Dwight writes:
> There's 2 things going on here. Tim is talking about "out of the box"
> performance achievable by reasonably knowledgeable individuals. And that's
> an interesting measure in and of itself.
>
> The other is a measure of absolute best performance potential. [...]
>
> Certainly, an average crew and an average driver with average tires could
> get a certain level of performance out of the race car. And that would tell
> us something, but it would be more indicative of the quality of the test
> crew and driver than the performance potential of the race car. If the goal
> is absolute fastest possible lap times you go with the pros.
>
> [...] If you settle for something less than that you're testing
> something other than maximum performance potential.
>
> That's a personal perspective. Not a vendor position.
I've been kind of following the EJB performance debate with a
spectator-sport attitude, but this prompts me to comment.
To extend your metaphor, while it might be technically
interesting to see which engine is truly the fastest when being
coddled by a team of experts, most of the time you don't really care
which car is truly the fastest, you just want to get there. And most
of the time, when you have a lot of people to move, it's cheaper to
just buy or rent more cars and move more of them at once than it is to
pay for a team of experts to babysit the racecar.

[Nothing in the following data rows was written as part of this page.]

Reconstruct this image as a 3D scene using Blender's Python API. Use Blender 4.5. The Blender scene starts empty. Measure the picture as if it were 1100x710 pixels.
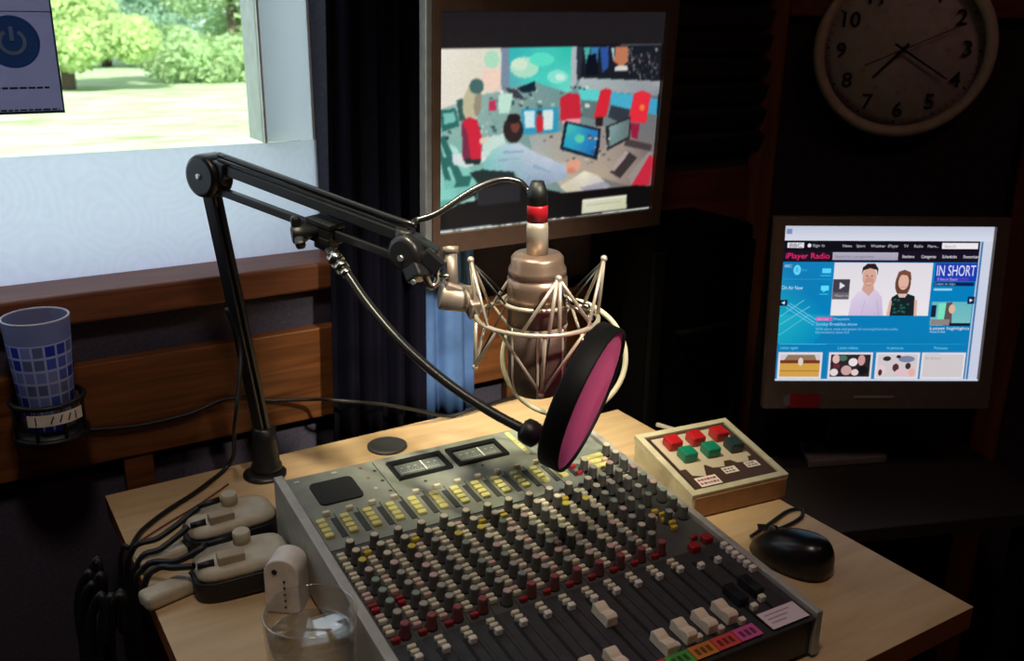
import bpy, bmesh, math, random
from mathutils import Vector, Matrix, Euler, Quaternion
random.seed(7)
S = bpy.context.scene
COL = S.collection
V = Vector
PI = math.pi

# ------------------------------------------------------------------ camera model (metres, desk top at z = 0, floor at z = -0.75)
FPX = 1017.1
RM = Matrix(((0.850, -0.156, 0.503), (-0.526, -0.275, 0.805), (0.013, -0.949, -0.315)))
_r = [V((RM[0][i], RM[1][i], RM[2][i])) for i in range(3)]
_r[2].normalize(); _r[0] = (_r[0] - _r[2] * _r[0].dot(_r[2])).normalized(); _r[1] = _r[2].cross(_r[0])
CAM = V((0, 0, 0.55))
def ray(px, py): return _r[0] * (px - 550) + _r[1] * (py - 355) + _r[2] * FPX
def at(px, py, D): return CAM + ray(px, py) * (D / FPX)
def on(px, py, axis, val):
    r = ray(px, py); return CAM + r * ((val - CAM[axis]) / r[axis])
def onplane(px, py, p0, n):
    r = ray(px, py); return CAM + r * ((p0 - CAM).dot(n) / r.dot(n))

# ------------------------------------------------------------------ colours and materials
def lin(c):
    def f(x):
        x /= 255.0
        return x / 12.92 if x <= 0.04045 else ((x + 0.055) / 1.055) ** 2.4
    return (f(c[0]), f(c[1]), f(c[2]), 1.0)
MATS = {}
def mat(name, rgb=(128, 128, 128), rough=0.5, metal=0.0, noise=0.12, scale=60.0, spec=0.5, bump=0.0, coat=0.0, emit=0.0, sheen=0.0):
    if name in MATS: return MATS[name]
    m = bpy.data.materials.new(name); m.use_nodes = True
    nt = m.node_tree; b = nt.nodes['Principled BSDF']
    c = lin(rgb)
    tc = nt.nodes.new('ShaderNodeTexCoord'); nz = nt.nodes.new('ShaderNodeTexNoise')
    nz.inputs['Scale'].default_value = scale; nz.inputs['Detail'].default_value = 4
    nt.links.new(tc.outputs['Object'], nz.inputs['Vector'])
    rp = nt.nodes.new('ShaderNodeValToRGB')
    rp.color_ramp.elements[0].color = tuple(x * (1 - noise) for x in c[:3]) + (1,)
    rp.color_ramp.elements[1].color = tuple(min(1, x * (1 + noise)) for x in c[:3]) + (1,)
    rp.color_ramp.elements[0].position = 0.3; rp.color_ramp.elements[1].position = 0.7
    nt.links.new(nz.outputs['Fac'], rp.inputs['Fac'])
    nt.links.new(rp.outputs['Color'], b.inputs['Base Color'])
    b.inputs['Roughness'].default_value = rough; b.inputs['Metallic'].default_value = metal
    b.inputs['Specular IOR Level'].default_value = spec; b.inputs['Coat Weight'].default_value = coat
    b.inputs['Sheen Weight'].default_value = sheen
    if bump:
        bp = nt.nodes.new('ShaderNodeBump'); bp.inputs['Strength'].default_value = bump; bp.inputs['Distance'].default_value = 0.002
        nt.links.new(nz.outputs['Fac'], bp.inputs['Height']); nt.links.new(bp.outputs['Normal'], b.inputs['Normal'])
    if emit:
        nt.links.new(rp.outputs['Color'], b.inputs['Emission Color']); b.inputs['Emission Strength'].default_value = emit
    MATS[name] = m
    return m
def wood(name, c1, c2, stretch=(1.5, 22, 22), rough=0.45, spec=0.4):
    if name in MATS: return MATS[name]
    m = bpy.data.materials.new(name); m.use_nodes = True
    nt = m.node_tree; b = nt.nodes['Principled BSDF']
    tc = nt.nodes.new('ShaderNodeTexCoord'); mp = nt.nodes.new('ShaderNodeMapping'); mp.inputs['Scale'].default_value = stretch
    nz = nt.nodes.new('ShaderNodeTexNoise'); nz.inputs['Scale'].default_value = 3.0; nz.inputs['Detail'].default_value = 8; nz.inputs['Distortion'].default_value = 1.2
    rp = nt.nodes.new('ShaderNodeValToRGB'); rp.color_ramp.elements[0].color = lin(c1); rp.color_ramp.elements[1].color = lin(c2)
    rp.color_ramp.elements[0].position = 0.32; rp.color_ramp.elements[1].position = 0.68
    nt.links.new(tc.outputs['Object'], mp.inputs['Vector']); nt.links.new(mp.outputs['Vector'], nz.inputs['Vector'])
    nt.links.new(nz.outputs['Fac'], rp.inputs['Fac']); nt.links.new(rp.outputs['Color'], b.inputs['Base Color'])
    b.inputs['Roughness'].default_value = rough; b.inputs['Specular IOR Level'].default_value = spec
    MATS[name] = m
    return m
def glassmat(name, tint=(1, 1, 1), refl=0.06, rough=0.0, fres=False):
    if name in MATS: return MATS[name]
    m = bpy.data.materials.new(name); m.use_nodes = True; nt = m.node_tree; nt.nodes.clear()
    o = nt.nodes.new('ShaderNodeOutputMaterial'); mx = nt.nodes.new('ShaderNodeMixShader')
    t = nt.nodes.new('ShaderNodeBsdfTransparent'); t.inputs['Color'].default_value = (*tint, 1)
    g = nt.nodes.new('ShaderNodeBsdfGlossy'); g.inputs['Roughness'].default_value = rough
    if fres:
        lw = nt.nodes.new('ShaderNodeLayerWeight'); lw.inputs['Blend'].default_value = 0.35
        mr = nt.nodes.new('ShaderNodeMath'); mr.operation = 'MULTIPLY_ADD'; mr.inputs[1].default_value = 0.55; mr.inputs[2].default_value = refl
        nt.links.new(lw.outputs['Facing'], mr.inputs[0]); nt.links.new(mr.outputs[0], mx.inputs[0])
    else:
        mx.inputs[0].default_value = refl
    nt.links.new(t.outputs[0], mx.inputs[1]); nt.links.new(g.outputs[0], mx.inputs[2]); nt.links.new(mx.outputs[0], o.inputs[0])
    MATS[name] = m
    return m
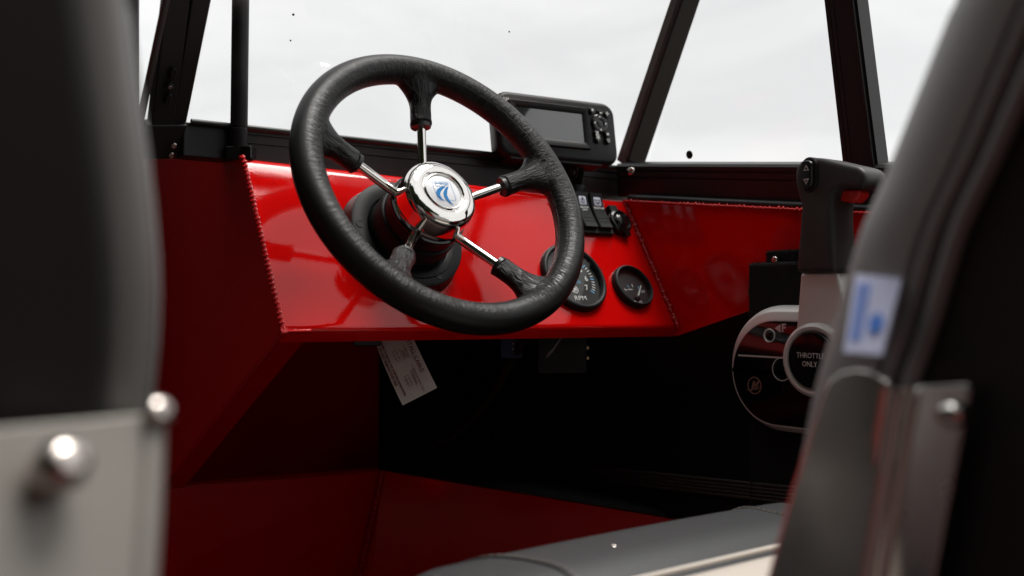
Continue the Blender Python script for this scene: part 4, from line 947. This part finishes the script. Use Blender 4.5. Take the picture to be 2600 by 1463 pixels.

Which isn't to say that it's good to have hard and fast numbers
to compare servers, and it's good to know there are really hardcore
servers out there for hardcore situations (like webcasting the
Olympics :-). But for the other 99.999% of the time, I'd like a
server that I can actually make use of. Different solutions for
different situations.
So yes, "out of the box" measurements are useful, in the right
context, as are "perfectly tuned" measurements.